Mencubit, jika dilakukan dengan maksud menyakiti atau menimbulkan penderitaan, termasuk dalam kategori KDRT berdasarkan UU Nomor 23 Tahun 2004 tentang Penghapusan Kekerasan Dalam Rumah Tangga. Tindakan ini dianggap sebagai bentuk kekerasan fisik yang dapat berdampak buruk pada kondisi fisik dan psikologis korban. Oleh karena itu, penting bagi masyarakat untuk menyadari bahwa tindakan kekerasan sekecil apapun dalam lingkup rumah tangga harus dihindari dan dilaporkan agar dapat diatasi dengan tepat. Pemerintah, melalui UU PKDRT, telah menyediakan perlindungan bagi korban, termasuk akses terhadap bantuan hukum, kesehatan, dan sosial.

Referensi:

  • Wati, Emy Rosna. “Perlindungan Terhadap Korban Kekerasan Dalam Rumah Tangga di Kabupaten Sidoarjo Pasca Berlakunya Undang-Undang Nomor 23 Tahun 2004.” Halu Oleo Law Review, vol. 1, no. 1, 2017, pp. 86-104. Neliti.

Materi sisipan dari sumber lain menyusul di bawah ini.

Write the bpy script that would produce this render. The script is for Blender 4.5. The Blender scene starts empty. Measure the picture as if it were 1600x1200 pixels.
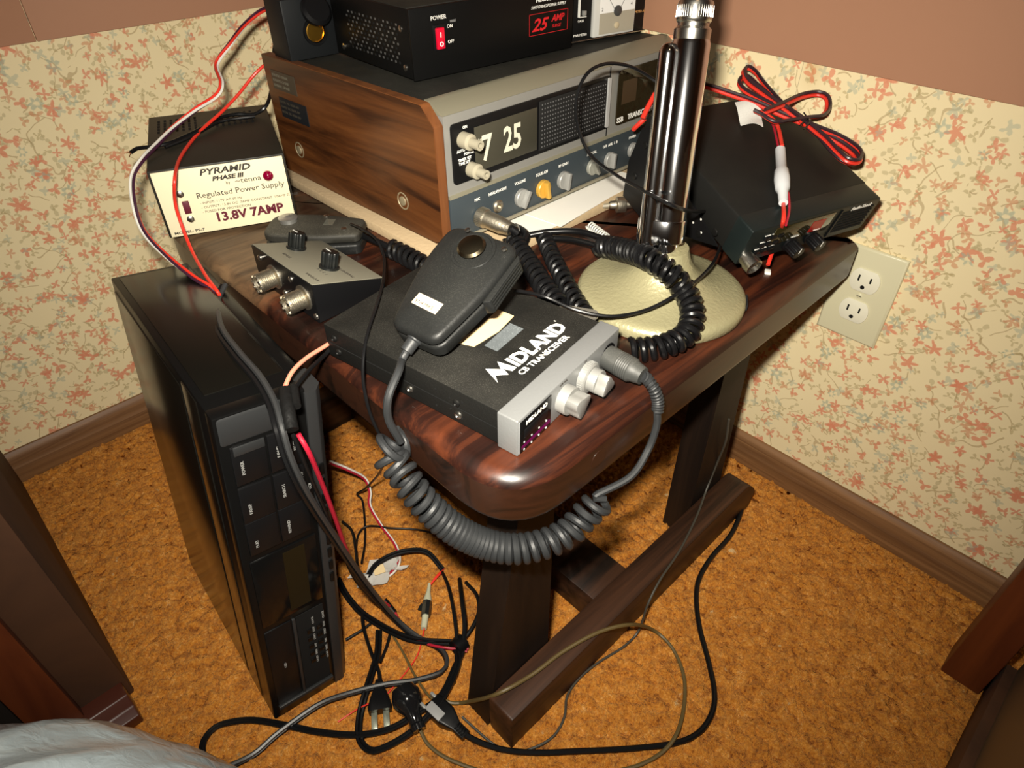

  • Harwati, Tuti. “Kekerasan Dalam Rumah Tangga dan Perlindungan Anak.” UIN Mataram, 2020. UIN Mataram Repository.
  • Yusnita. “Perlindungan Hukum Terhadap Anak Korban Kekerasan.” IAIN Bengkulu, 2020. IAIN Bengkulu Repository.
  • “Pengantar Hukum Kekerasan Dalam Rumah Tangga.” Universitas Jayabaya, 2021. Jayabaya Repository.
  • Anam, Ahmad Sofwanul. “Kekerasan Dalam Rumah Tangga dan Hukum di Indonesia.” UIN Walisongo, 2015. Walisongo Repository.